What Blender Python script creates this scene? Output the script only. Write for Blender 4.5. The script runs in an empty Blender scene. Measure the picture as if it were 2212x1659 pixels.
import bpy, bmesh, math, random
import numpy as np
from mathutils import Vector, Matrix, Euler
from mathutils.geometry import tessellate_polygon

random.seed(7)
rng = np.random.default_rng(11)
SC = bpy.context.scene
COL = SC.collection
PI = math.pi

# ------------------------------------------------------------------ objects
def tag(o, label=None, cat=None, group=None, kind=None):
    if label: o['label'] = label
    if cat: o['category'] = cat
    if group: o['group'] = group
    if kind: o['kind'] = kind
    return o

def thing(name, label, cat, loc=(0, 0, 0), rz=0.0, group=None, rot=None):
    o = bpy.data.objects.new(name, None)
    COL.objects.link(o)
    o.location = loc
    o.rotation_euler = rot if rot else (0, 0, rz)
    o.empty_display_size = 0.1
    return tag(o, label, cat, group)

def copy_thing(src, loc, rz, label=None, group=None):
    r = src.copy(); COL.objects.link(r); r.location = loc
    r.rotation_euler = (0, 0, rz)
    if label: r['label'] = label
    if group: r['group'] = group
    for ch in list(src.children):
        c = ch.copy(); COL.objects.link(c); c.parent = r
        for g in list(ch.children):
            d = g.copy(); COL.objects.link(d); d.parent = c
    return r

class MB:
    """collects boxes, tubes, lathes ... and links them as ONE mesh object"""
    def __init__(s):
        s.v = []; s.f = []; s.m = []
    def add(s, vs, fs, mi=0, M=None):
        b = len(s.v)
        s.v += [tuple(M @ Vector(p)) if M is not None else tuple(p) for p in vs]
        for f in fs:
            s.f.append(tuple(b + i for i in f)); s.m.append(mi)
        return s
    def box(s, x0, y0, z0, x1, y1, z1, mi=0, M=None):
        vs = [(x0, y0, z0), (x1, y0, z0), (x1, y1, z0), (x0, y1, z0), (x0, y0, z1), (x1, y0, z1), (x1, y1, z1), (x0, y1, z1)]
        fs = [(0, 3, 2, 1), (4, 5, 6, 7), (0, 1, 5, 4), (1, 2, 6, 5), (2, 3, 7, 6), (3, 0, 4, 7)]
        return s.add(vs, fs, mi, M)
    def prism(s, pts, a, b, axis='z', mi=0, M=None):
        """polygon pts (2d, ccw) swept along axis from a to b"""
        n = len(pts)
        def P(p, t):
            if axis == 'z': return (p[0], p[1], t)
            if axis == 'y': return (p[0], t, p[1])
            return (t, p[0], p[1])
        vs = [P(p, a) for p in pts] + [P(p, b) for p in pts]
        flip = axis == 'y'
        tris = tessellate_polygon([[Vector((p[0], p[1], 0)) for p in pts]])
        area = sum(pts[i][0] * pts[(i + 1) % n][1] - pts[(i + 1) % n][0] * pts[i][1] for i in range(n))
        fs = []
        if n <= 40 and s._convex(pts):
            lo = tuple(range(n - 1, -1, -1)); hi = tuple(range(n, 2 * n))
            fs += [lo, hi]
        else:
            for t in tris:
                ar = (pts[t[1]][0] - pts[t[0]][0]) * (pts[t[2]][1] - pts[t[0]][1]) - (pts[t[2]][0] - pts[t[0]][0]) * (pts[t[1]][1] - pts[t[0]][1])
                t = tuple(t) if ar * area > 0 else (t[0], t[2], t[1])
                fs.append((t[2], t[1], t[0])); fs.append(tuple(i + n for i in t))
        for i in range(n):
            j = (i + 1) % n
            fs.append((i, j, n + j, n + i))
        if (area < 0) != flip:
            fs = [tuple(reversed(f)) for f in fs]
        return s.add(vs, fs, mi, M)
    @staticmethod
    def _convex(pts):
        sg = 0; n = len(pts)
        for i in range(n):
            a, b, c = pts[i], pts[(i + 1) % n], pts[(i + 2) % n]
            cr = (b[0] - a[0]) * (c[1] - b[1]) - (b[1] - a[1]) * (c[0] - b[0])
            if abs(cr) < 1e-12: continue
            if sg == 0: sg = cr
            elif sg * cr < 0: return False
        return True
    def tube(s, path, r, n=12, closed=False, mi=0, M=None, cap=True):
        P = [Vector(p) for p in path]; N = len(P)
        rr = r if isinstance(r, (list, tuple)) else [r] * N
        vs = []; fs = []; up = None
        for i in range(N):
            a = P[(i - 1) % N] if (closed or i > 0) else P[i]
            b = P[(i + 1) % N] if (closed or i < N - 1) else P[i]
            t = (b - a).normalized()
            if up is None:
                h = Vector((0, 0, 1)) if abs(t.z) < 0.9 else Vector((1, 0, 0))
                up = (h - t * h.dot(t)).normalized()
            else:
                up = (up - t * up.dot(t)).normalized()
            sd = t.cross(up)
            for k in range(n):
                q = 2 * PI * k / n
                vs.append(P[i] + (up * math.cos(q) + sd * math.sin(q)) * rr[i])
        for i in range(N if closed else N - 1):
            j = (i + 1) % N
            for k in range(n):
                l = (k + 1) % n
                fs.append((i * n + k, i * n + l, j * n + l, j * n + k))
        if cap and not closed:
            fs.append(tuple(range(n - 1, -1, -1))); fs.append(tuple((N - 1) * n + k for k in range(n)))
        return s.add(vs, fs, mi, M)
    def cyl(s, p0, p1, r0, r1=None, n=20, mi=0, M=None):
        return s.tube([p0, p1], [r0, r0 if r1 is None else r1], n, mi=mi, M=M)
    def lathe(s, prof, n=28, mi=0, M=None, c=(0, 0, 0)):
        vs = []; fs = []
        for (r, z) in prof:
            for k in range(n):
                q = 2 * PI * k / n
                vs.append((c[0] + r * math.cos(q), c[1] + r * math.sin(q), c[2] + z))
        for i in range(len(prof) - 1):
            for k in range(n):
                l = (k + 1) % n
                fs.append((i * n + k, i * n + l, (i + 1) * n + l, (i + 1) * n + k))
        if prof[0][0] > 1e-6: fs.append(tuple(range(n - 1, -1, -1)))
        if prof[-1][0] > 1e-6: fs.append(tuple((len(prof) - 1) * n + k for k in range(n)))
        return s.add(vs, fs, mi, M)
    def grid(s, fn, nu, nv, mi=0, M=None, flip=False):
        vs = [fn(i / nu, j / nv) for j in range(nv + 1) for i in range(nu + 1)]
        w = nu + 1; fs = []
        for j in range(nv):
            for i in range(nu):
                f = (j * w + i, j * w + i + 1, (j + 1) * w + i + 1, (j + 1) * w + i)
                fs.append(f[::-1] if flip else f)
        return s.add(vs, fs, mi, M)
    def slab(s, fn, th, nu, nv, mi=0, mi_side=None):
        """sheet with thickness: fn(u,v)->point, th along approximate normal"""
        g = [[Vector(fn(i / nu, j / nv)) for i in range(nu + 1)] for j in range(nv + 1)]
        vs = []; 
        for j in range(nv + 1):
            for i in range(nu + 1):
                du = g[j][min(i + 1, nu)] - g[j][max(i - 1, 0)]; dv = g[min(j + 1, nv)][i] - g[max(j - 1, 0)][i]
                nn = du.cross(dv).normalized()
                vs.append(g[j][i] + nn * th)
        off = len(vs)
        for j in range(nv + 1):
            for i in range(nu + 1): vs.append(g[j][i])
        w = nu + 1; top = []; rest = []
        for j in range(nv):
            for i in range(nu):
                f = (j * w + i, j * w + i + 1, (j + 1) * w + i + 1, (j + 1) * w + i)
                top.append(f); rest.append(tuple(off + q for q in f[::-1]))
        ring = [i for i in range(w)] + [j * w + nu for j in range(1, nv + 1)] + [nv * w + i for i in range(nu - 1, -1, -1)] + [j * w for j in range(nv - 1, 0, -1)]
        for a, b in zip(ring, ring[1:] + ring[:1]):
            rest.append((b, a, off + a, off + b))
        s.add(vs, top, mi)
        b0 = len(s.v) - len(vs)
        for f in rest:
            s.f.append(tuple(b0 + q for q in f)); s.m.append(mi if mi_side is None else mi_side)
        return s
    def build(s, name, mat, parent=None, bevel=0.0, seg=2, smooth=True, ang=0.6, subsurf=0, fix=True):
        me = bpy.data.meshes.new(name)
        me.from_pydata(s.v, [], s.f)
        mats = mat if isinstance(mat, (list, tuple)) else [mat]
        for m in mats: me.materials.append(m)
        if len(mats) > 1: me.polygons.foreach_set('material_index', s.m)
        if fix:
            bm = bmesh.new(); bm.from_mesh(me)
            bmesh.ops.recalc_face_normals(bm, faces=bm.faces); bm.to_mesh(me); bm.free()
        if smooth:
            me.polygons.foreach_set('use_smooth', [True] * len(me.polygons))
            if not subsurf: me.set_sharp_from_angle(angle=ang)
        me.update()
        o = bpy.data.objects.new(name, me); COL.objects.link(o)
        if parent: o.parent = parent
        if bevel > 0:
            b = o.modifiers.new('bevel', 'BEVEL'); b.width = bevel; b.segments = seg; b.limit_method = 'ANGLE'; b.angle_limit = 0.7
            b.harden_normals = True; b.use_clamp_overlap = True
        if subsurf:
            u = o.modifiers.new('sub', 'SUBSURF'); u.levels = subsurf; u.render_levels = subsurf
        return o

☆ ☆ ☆

Exercise aim:
Look above and repeat, character for character, the lines from the first one to the line with "PI = math.pi", counting both.

Result of this task:
What Blender Python script creates this scene? Output the script only. Write for Blender 4.5. The script runs in an empty Blender scene. Measure the picture as if it were 2212x1659 pixels.
import bpy, bmesh, math, random
import numpy as np
from mathutils import Vector, Matrix, Euler
from mathutils.geometry import tessellate_polygon

random.seed(7)
rng = np.random.default_rng(11)
SC = bpy.context.scene
COL = SC.collection
PI = math.pi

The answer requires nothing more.